Sunday, January 1, 2012

The Whiskey Aint Workin'

They knew my name at every bar in town
And they knew all of the reasons why I was coming round
'Cause in my mind, peace I'd find, when they'd start to pour
But now the whiskey ain't workin' anymore
- Travis Tritt

On January 1, 1919, John Jacob Geisen was one of nine men, along with the chief of police, arrested for breaking into a warehouse in Covington, Kentucky and stealing 14 kegs of whiskey. They took the kegs to Cincinnati, which only added to their crime because it crossed state lines. And it was also after the Wartime Prohibition Act had been passed, and was just on the cusp of the Eighteenth Amendment being ratified.

The men were tried together, and J. Jacob Geisen was sentenced to two years in Federal prison. Newspaper accounts of the incident state that Jacob Geisen had connections in Washington D.C. who got his sentence commuted to 3 months in the county jail. It never said who those "connections" were, but I strongly suspect it was his future son-on-law Roy Boe, my grandfather.

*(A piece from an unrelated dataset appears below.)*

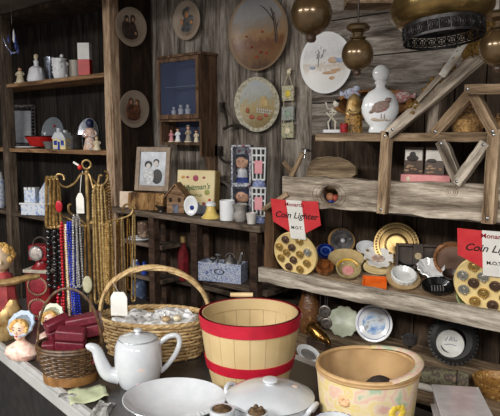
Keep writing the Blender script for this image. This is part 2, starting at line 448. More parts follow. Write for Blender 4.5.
def truss(name, p, q, wpx, Y, m=W_TAN, t=.03):
    a = SY(p[0], p[1], Y); b = SY(q[0], q[1], Y)
    o = board(name, a, b, wpx*mp((a+b)/2), t, m, ds, n=8)
    for f in (.06, .94):
        c = a.lerp(b, f); nb = MB().ball((0, 0, 0), (.006, .003, .006), 8)
        nb.build('nail', STEEL, o).matrix_basis = o.matrix_basis.inverted() @ Matrix.Translation(c-ds.location)
    return o
truss('post', (385, 131), (380.5, 214), 10, YS-.03)
truss('post', (494, 129), (487, 224), 12.5, YS-.03)
truss('brace', (440, 141), (458, 185), 11, YS-.002, W_GREY)
truss('brace', (485, 142), (455, 184), 11, YS-.031, W_GREY)
truss('brace', (471, 91), (433, 134), 10.5, YS-.002, W_TAN)
truss('brace', (470, 91), (494, 134), 10.5, YS-.031, W_TAN)
truss('crossbar', (464, 89), (525, 89), 10, YS-.062, W_TAN)
truss('upright', (434.5, 96), (431, 133), 10.5, YS+.01, W_GREY)
truss('rafter', (386, 135), (510, 29), 13, YS-.03, W_GREY)
# tray
La = SY(258, 274, YS); Lb = SY(530, 328.5, YS)
board('tray_lip', La, Lb, .063, .025, W_LIP, ds, n=20, jit=.05)
def lipz(x): return La.z+(Lb.z-La.z)*(x-La.x)/(Lb.x-La.x)
def trz(x, Y): return lipz(x)-.003+(Y-YS-.025)*.27
tf = MB(); vs = []
for x in (La.x, Lb.x):
    for Y in (YS+.026, YW-.002):
        for dz in (-.02, 0): vs.append((x, Y, trz(x, Y)+dz))
tf.add(vs, [(0, 2, 3, 1), (4, 5, 7, 6), (0, 1, 5, 4), (2, 6, 7, 3), (1, 3, 7, 5), (0, 4, 6, 2)], T(*(-ds.location)))
tf.build('tray_floor', W_TAN, ds)
ep = SY(266, 236, YS+.03)
board('end_post', SY(268, 272, YS+.026), SY(269, 206, YS+.026), .05, .05, W_BROWN, ds)
board('stick', SY(262, 210, YS-.01), SY(287, 194, YS-.01), .02, .012, W_TAN, ds)
board('stick', SY(286, 186, YS+.1), SY(302, 153, YS+.1), .02, .012, W_TAN, ds)
board('stick', SY(283, 162, YS+.12), SY(299, 186, YS+.12), .018, .012, W_TAN, ds)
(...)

Daddy Jake, as my great-grandfather was known, was a saloon keeper in Kentucky. When Prohibition went into effect, he was effectively out of a job. My grandfather, on the other hand, lived in Washington D.C. and worked for several years as a Page in the U.S. Senate. That's where he met my grandmother who had gone to D.C. when she got a job with the War Department. They married in 1920, just after Daddy Jake got out of the county jail from his 3 month jail sentence.

My grandfather took a job in Minneapolis at the Federal Prohibition Director's Office and in 1921 became the Chief Federal Prohibition Director in Minneapolis. As I read more about Prohibition, I have come to learn about the Volstead Act. Andrew Volstead was the law-maker from Minnesota charged with figuring out how to enforce Prohibition. Growing up in MN, Volstead was a common name you hear throughout the State's history. Now I know why.

Years ago, I was reading a book about the gangsters and bootleggers in the Twin Cities and as I read it, I came across names I recalled my mother mentioning as friends of her father's. I asked her about it. I asked her if she thought her father might have been "on the take" during Prohibition. She was adamant that he was not, claiming that he was a "very honorable man." I showed her the book. She grew more and more flustered as she read the parts I had marked. If he was such an honorable man, why were some of these bootleggers such close friends of his? My mother didn't know.

These are the reasons I do genealogy. There are incredible stories behind the names and the dates and the places. Not everyone has an ancestor who went to jail (or wants to talk about it if they did). I love history, and I have a hunger to know my own history. I want to know the events that shaped the people who eventually shaped who I am. I want to understand how the history I have read so much about impacted every day people in the course of their lives. Prohibition was more than just the 18th Amendment. It put people like my great-grandfather out of a job, in jail, and forced him to move halfway across the country once he got out, starting his life over again. These are the real stories in history.